عنوان Effect of nanoshell geometries, sizes, and quantum emitter parameters on the sensitivity of plasmon-exciton hybrid nanoshells for sensing application
نوع پژوهش مقالات در نشریات
کلیدواژه‌ها
nanosensor; quantum emitter; FDTDmethod; plasmon, plexciton
مجله Scientific Reports
شناسه DOI https://doi.org/10.1038/s41598-023-38475-1
پژوهشگران آرزو فیروزی (نفر اول) ، آ آمفاوان (نفر دوم) ، رضا خرداد (نفر سوم) ، احمد محمدی اسلامی (نفر چهارم) ، تهمینه جلالی (نفر پنجم) ، نیاز علی (نفر ششم به بعد) ، کالین اوکان ادت (نفر ششم به بعد)

چکیده

A proposed nanosensor based on hybrid nanoshells consisting of a core of metal nanoparticles and a coating of molecules is simulated by plasmon-exciton coupling in semi classical approach. We study the interaction of electromagnetic radiation with multilevel atoms in a way that takes into account both the spatial and the temporal dependence of the local fields. Our approach has a wide range of applications, from the description of pulse propagation in two-level media to the elaborate simulation of optoelectronic devices, including sensors. We have numerically solved the corresponding system of coupled Maxwell-Liouville equations using finite difference time domain (FDTD) method for different geometries.
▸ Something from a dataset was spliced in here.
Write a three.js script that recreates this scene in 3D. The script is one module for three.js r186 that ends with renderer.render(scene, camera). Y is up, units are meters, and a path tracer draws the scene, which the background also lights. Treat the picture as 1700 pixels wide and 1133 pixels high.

Plasmon-exciton hybrid nanoshells with different geometries are designed and simulated, which shows more sensitive to environment refractive index (RI) than nanosensor based on localized surface plasmon. The effects of nanoshell geometries, sizes, and quantum emitter parameters on the sensitivity of nanosensors to changes in the RI of the environment were investigated. It was found that the cone-like nanoshell with a silver core and quantum emitter shell had the highest sensitivity. The tapered shape of the cone like nanoshell leads to a higher density of plasmonic excitations at the tapered end of the nanoshell. Under specific conditions, two sharp, deep LSPR peaks were evident in the scattering data. These distinguishing features are valuable as signatures in nanosensors requiring fast, noninvasive response.